After a couple of hours of turning, sharpening bits, and cutting stock, I finished the two bottom rollers. I now remember how much I hate to drill large holes on the lathe.
>>1066048
You're plug welding it?
>>1066690
The bottom rollers are free rolling. The top one will be keyed for ease of disassembly and versatility of the design.
I've got sick, so progress is a little bit slow, but I'm getting there.
>>1069537
>>1069541
>>1069543
Ah. went with support on both sides I see.
Nice progress.
>>1070057
Yeah; to release the work, you need remove the top shaft. It's going to be easy to do, so what the hell, I went full support on both sides.
>>1071312
Turning the caps for the arm pivot. I had to make a custom chuck to glue the part with loctite, since it was impossible to grab it in the lathe chuck. When done, just heat the part and it comes off.
>>1072306
Here I'm milling part of the top roller bushings to make room for the body of the machine, and welding them to the arms. I used the shaper since it can run unattended while I was doing other stuff.
>>1072312
To fix the top roller to the axle, I drilled a hole and tapped the axle to receive an M5 allen screw. I figured it should hold up just fine and it's easy to assemble/dissasemble.
>>1072314
Here I welded the whole body, I added some angle iron to the sides so I could clamp the roller to the table when in use. The central pic shows how I used a square in the drill press to drill two 20mm holes I needed.
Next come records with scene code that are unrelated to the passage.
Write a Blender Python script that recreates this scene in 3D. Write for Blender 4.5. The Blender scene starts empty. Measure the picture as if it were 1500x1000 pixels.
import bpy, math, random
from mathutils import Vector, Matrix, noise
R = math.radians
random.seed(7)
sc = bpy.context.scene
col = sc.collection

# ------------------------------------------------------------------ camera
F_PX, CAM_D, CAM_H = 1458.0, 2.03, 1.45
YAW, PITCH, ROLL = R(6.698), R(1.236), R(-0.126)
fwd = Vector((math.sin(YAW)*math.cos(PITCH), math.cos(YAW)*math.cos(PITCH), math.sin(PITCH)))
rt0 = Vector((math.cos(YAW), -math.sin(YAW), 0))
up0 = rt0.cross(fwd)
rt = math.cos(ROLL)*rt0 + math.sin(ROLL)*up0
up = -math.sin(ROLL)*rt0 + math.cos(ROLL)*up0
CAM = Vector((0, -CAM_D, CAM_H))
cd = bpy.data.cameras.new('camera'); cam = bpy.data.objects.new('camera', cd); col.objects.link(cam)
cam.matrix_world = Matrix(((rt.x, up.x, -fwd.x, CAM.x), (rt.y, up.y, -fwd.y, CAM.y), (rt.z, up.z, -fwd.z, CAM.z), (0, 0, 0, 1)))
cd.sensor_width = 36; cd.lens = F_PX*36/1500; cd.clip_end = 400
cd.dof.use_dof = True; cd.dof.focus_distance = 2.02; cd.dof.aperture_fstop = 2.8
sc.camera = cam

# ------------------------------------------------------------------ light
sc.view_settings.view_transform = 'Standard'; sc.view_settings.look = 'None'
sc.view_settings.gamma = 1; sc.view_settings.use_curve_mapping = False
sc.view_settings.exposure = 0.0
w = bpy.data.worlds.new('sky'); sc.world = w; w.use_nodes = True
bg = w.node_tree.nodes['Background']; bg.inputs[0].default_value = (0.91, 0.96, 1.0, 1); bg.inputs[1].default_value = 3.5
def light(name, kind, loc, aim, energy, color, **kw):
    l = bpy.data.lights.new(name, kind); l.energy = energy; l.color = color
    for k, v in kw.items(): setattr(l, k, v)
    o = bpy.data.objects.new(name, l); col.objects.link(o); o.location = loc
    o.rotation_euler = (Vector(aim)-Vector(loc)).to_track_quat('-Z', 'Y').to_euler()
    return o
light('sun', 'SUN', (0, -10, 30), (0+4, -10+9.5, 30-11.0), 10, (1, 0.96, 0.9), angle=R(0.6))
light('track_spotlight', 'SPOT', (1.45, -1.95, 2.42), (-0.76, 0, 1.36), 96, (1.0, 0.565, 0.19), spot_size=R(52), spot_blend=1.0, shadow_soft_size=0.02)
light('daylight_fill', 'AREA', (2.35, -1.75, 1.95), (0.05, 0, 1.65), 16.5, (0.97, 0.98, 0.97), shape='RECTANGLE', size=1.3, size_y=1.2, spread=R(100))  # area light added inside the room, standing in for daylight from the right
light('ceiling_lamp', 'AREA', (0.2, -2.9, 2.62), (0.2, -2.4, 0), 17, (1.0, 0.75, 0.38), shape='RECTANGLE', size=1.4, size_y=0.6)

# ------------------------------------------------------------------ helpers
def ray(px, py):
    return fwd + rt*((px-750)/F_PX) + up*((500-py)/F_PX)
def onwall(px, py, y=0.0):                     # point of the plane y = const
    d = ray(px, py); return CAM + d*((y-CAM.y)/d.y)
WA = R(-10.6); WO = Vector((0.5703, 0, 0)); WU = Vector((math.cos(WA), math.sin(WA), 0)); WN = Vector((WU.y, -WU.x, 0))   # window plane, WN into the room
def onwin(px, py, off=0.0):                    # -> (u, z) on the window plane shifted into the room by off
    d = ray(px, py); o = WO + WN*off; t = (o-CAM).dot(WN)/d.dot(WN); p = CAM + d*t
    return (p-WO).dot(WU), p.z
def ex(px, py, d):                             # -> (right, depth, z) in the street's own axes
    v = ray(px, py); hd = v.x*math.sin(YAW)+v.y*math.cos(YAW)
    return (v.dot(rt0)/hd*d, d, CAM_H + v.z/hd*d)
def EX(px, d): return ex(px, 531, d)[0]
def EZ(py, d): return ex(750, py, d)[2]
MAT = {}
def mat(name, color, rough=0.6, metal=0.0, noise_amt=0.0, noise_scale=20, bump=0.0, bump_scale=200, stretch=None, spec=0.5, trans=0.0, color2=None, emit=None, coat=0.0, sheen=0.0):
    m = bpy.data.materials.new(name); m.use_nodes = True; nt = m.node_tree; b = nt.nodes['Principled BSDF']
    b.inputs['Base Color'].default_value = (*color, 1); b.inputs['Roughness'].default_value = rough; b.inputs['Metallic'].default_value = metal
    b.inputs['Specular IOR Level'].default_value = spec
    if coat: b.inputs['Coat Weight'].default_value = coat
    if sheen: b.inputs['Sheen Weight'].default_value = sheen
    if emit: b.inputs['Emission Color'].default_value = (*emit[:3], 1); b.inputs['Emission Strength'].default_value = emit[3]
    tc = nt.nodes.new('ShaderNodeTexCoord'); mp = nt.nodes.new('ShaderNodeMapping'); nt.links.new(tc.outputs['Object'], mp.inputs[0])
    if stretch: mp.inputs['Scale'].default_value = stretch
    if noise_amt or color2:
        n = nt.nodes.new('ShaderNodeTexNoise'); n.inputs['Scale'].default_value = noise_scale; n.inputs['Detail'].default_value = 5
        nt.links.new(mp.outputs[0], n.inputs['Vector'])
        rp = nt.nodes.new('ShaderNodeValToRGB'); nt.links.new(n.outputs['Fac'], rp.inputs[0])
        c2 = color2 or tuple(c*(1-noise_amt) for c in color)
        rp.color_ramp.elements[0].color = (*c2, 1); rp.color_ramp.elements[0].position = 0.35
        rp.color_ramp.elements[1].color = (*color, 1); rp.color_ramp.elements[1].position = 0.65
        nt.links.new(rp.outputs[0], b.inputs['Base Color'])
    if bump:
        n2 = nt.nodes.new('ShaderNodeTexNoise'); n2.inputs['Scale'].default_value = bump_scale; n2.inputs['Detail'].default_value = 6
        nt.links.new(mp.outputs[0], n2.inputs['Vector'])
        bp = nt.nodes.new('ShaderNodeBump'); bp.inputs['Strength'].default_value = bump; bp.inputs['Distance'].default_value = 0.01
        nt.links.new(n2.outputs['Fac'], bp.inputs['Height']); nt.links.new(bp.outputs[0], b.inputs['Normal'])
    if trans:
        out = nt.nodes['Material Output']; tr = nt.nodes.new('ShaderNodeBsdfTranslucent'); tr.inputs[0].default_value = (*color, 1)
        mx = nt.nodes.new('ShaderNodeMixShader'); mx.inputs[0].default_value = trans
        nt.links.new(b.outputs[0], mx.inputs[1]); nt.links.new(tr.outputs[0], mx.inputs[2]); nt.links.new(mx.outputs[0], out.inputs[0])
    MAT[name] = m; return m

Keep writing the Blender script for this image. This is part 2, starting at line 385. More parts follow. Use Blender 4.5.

Those two holes are for the axle you see in the bottom pic. That axle will have two perpendicular threaded holes, one on each end, to receive a bolt that comes from the arms to press the top roller down.
>>1072318
>>1072772
Now only the crank is missing. Almost ready to test it.
>>1072842
I'm loving the progress. Keep posting rollerbro
>>1072864
Well, I more or less finished the machine. I tested it with some scrap I had laying around and it works like a breeze. You can see 2mm sheet, 1/8" flatbar and some 15x15x2mm square tubing I rolled. I'm very pleased with the results. The only thing I might do now is knurl the top roller to help with slippage when I do flatbars, but as it is now, it's completly doable.
>>1073458
Damn nice work. It's great to see someone actually doing something around here.
>>1073458
Wow. Extremely impressive. Very nice job op.
>>1073458
you making barrel hoops or wagon wheels?
>>1073458
Might consider a guide of sorts. Solid rod with a couple of locking sliders on it. Probably tied to the upper arm or just before the lower roller
>>1069537
You re Greek!
>>1073532
Nope, I built it mostly because I've had many requests to build what is called "discos de arado". It's a cooking pot made with discs from a harrow https://en.wikipedia.org/wiki/Disc_harrow
It's very common here in Argentina, and I get a very good profit making them, something like a 1000% gain. And I need to make hoops to weld around the discs. But yeah, you could make barrel hoops or wagon wheels with this roller.